As a government example, Donna Seymour was the Office of Personnel Management's (OPM) IT incompetent Chief Information Officer (CIO) during OPM's massive data breach. She let hackers steal the very sensitive personnel records of millions of government employees, including those in defense and intelligence, which is a continuing national security risk. When the data breach was finally made public she was not fired. There was external pressure for her to resign but she ignored this right up until she was called to testify before Congress, when she finally resigned. A year or so later she seems to have quietly gotten another government IT job, in the Department of Homeland Security!

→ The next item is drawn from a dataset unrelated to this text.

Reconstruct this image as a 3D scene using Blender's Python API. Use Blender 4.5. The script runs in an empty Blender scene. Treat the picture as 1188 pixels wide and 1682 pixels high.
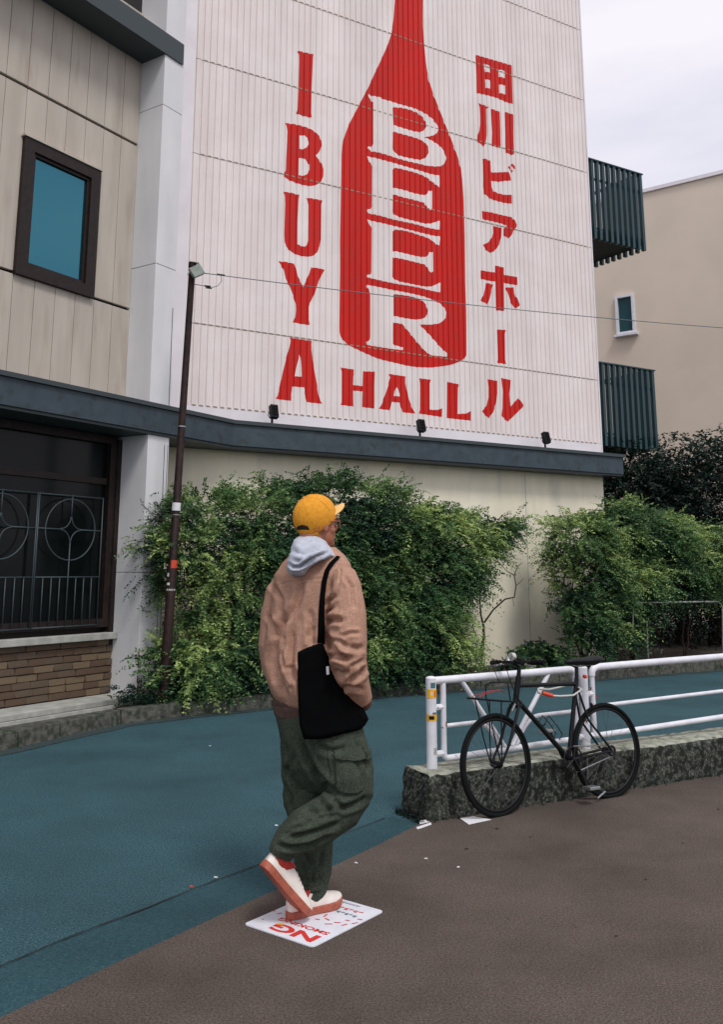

As a business example, Susan Mauldin was Equifax's extremely IT incompetent (music major) Chief Information Security Officer (CISO). Among other IT incompetent mistakes, Mauldin neglected to have a known security hole patched. In the first half of 2017, these mistakes let hackers, in one of the most massive data breaches of its time, have the most sensitive financial information of millions of people, including government employees, particularly those in national security. Equifax is facing numerous expensive lawsuits and other officers in the company are having to testify before Congress, but Mauldin seems to have just comfortably retired.